Saturday 7 January 2012

The Swiss Watch Industry

The Swiss watch industry is in an interesting condition. It is now dominated by the Swatch group, who not only manufacture the eponymous plastic watches, but also own many distinctive high end luxury watch brands; Rado, Blancpain, Hamilton, Longines, Omega, Tiffany & Co, Tissot and  Breguet. In addition Swatch owns ETA (ETA SA Manufacture Horlogère Suisse) who make watches, watch movements and ébauches. Through a series of mergers of previously independent mechanism manufacturers (e.g. Unitas, Valjoux, Peseux and Lemania), ETA has become the largest manufacturer of Swiss watch movements and controls a virtual monopoly over their production and supply.

Here is an interesting article in the New York Times that describes a move being made by Swatch to STOP supplying movements to the many, many watch manufacturers, Swiss and otherwise, who are using ETA (i.e. Swatch) movements.   

More background on the history of the Swiss watch industry and Swatch HERE.
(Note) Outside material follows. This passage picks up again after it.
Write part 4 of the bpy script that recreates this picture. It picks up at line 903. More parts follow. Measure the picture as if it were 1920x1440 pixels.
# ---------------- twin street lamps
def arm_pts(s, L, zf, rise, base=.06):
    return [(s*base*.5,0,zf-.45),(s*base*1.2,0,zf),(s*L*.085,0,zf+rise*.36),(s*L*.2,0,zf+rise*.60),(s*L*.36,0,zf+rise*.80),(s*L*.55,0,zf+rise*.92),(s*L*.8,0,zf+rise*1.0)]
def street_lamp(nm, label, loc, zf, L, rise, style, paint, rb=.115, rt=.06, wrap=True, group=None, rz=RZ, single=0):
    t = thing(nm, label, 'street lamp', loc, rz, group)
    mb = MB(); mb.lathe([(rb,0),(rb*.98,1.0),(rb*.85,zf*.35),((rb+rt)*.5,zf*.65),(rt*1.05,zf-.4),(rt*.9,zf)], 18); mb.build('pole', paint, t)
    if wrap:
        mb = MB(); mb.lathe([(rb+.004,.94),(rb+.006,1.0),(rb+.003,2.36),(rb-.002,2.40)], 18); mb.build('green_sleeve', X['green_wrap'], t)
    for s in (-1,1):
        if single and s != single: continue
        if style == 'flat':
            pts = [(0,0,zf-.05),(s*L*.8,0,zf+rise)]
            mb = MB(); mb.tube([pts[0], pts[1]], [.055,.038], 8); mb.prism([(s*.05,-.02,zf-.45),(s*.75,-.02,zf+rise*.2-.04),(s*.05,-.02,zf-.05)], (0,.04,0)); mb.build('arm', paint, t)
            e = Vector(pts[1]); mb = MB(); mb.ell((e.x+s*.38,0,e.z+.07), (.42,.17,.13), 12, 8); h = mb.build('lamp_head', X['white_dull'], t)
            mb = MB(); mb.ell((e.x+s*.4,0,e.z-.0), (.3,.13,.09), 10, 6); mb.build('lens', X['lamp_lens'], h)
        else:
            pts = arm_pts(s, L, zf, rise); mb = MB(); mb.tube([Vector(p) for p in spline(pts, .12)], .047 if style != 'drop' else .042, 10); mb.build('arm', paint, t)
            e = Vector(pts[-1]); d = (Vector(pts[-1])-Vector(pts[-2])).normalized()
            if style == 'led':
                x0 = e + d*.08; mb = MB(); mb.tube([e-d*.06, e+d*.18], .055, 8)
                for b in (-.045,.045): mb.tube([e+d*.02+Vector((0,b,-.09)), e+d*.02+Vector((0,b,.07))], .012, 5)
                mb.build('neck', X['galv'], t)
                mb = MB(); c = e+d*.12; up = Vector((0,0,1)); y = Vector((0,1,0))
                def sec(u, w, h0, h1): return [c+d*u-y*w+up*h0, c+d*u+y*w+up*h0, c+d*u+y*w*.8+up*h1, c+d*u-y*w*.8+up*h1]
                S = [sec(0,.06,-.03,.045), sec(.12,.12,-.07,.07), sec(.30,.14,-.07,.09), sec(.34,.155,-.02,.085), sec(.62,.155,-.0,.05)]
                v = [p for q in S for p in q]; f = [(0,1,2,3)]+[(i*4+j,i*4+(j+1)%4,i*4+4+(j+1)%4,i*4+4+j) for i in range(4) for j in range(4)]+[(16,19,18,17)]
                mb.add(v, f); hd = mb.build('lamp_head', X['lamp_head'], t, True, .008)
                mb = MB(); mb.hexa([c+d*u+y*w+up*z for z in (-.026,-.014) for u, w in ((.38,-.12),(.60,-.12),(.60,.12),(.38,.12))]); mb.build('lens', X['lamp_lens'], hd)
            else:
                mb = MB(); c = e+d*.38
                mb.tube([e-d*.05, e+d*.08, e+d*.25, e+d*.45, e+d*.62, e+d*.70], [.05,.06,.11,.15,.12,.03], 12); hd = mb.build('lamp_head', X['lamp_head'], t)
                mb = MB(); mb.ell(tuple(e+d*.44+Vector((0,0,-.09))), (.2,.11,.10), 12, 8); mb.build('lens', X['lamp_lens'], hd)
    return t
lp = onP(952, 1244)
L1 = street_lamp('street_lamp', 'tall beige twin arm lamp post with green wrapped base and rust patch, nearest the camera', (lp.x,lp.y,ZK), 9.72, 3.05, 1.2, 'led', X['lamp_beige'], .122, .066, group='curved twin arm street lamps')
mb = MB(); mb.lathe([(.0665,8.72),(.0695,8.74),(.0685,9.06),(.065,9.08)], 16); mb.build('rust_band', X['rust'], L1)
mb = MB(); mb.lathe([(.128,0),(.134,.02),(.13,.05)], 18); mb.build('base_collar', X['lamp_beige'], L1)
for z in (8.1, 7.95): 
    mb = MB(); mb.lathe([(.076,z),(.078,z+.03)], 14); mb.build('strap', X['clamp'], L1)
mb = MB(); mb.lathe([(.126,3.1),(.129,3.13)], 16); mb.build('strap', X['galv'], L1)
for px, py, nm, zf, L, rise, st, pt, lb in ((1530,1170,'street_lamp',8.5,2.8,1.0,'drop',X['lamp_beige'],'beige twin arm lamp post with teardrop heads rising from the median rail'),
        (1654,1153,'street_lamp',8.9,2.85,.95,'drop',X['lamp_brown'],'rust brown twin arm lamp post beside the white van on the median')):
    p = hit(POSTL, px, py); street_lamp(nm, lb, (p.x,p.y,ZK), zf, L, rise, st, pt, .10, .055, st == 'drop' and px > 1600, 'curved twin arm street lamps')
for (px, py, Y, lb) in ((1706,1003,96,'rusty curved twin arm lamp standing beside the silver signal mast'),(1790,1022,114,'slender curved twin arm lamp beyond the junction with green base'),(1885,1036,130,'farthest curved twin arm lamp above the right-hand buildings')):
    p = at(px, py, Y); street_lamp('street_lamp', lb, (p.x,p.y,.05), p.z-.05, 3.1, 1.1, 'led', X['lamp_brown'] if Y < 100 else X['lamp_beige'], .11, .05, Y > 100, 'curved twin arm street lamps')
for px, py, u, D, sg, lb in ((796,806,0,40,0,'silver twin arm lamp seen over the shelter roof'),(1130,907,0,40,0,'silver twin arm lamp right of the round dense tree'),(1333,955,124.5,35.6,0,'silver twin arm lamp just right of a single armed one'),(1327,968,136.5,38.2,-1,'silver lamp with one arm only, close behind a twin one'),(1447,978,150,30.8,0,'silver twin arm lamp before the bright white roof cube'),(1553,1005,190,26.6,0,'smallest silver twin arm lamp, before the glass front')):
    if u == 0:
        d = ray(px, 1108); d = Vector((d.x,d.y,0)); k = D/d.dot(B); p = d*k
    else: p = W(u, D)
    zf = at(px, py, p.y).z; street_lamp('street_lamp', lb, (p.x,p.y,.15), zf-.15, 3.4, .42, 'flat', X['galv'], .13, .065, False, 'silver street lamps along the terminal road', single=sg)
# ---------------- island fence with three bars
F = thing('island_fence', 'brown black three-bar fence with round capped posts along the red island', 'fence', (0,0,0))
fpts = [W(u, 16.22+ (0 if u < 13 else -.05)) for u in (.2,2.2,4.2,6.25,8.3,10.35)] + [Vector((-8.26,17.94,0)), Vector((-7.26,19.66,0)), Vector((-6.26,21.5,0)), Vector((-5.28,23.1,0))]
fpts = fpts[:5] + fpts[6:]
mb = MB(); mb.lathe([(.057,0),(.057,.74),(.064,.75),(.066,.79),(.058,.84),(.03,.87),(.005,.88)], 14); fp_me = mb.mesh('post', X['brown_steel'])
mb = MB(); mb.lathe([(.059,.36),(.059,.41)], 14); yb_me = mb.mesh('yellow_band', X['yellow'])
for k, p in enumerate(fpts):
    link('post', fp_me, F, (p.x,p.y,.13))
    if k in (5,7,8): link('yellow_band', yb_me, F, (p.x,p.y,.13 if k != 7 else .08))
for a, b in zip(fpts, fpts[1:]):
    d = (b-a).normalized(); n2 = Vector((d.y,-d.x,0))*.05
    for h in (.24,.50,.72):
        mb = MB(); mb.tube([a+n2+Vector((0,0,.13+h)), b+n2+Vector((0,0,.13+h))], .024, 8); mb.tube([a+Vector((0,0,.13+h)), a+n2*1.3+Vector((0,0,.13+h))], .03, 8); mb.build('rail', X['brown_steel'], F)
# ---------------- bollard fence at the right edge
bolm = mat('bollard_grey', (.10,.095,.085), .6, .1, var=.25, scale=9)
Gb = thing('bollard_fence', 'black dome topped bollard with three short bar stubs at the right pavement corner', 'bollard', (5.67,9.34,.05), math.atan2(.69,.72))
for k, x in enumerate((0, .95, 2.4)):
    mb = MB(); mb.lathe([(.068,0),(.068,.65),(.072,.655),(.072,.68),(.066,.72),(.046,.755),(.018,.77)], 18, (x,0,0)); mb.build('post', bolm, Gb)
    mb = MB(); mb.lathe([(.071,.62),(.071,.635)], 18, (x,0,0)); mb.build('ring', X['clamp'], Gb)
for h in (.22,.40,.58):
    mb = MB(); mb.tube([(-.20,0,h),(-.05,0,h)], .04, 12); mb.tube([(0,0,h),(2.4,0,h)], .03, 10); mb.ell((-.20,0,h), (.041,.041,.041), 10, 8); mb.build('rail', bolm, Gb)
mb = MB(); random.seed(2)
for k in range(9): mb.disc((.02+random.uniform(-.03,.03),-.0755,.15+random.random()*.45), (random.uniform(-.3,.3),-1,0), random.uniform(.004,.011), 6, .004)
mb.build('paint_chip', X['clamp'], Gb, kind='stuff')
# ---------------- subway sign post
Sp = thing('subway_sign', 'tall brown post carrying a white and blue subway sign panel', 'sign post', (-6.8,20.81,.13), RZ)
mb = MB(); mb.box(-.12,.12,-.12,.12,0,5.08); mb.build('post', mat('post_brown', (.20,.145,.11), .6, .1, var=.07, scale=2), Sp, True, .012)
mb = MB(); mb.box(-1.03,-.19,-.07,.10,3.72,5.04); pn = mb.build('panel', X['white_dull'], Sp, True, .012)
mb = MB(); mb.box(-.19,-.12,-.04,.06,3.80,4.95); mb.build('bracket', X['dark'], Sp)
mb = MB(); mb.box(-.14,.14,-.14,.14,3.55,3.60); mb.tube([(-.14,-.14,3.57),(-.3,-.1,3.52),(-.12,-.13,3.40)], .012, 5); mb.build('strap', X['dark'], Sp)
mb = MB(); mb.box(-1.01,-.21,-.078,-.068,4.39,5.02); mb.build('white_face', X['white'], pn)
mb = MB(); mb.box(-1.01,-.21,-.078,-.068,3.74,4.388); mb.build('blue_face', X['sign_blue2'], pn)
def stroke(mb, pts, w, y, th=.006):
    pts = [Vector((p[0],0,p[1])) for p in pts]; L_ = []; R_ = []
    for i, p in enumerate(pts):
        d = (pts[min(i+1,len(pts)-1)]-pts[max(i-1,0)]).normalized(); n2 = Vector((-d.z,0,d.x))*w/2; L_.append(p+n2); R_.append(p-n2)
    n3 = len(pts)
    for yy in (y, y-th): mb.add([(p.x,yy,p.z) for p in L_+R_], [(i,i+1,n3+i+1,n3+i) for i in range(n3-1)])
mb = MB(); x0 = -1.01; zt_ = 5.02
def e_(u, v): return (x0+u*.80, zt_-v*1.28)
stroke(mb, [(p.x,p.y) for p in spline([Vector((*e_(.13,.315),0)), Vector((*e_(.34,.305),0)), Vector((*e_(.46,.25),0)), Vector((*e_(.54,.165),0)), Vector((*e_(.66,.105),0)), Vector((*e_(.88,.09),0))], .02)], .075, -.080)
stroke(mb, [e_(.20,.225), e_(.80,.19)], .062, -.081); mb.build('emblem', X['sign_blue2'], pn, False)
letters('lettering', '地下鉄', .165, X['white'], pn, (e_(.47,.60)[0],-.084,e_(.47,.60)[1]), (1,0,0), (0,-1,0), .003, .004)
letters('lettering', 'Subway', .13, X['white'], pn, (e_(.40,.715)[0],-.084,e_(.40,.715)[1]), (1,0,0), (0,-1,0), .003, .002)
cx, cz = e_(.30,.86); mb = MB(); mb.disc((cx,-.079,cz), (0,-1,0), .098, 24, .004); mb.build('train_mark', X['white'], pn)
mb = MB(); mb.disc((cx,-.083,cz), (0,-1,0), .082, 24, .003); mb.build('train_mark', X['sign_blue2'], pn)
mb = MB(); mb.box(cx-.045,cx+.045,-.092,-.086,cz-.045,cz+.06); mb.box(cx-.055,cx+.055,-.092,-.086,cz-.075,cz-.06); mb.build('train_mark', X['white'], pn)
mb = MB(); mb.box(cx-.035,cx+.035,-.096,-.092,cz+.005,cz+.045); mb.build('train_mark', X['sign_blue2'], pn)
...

Perhaps less well known than the Swiss watch industry is a very high quality tradition of mechanical watchmaking in Germany, this includes brands such as A. Lange & Söhne,  Glashütte Original and Wempe and lesser know brands Nomos, Sinn, Stowa and Mühle. Many of these companies have had an interesting recent history after the re-unification of East and West Germany. Some of them are owned by Swatch (Glashütte Original, Union Glashütte) or have watches based on either plain or modified ETA movements e.g. Stowa.    

One interesting development from the Swatch/ETA story is the Sellita company, who publish very detailed technical diagrams and specifications of their movements which are very similar to the ETA movements, to the extent that Sellita spare parts will fit in the ETA mechanisms.  There is a history of pretty good quality mechanical watch mechanism manufacture in China - in particular the Sea Gull brand (who make about 25% of worlds mechanical watch movements).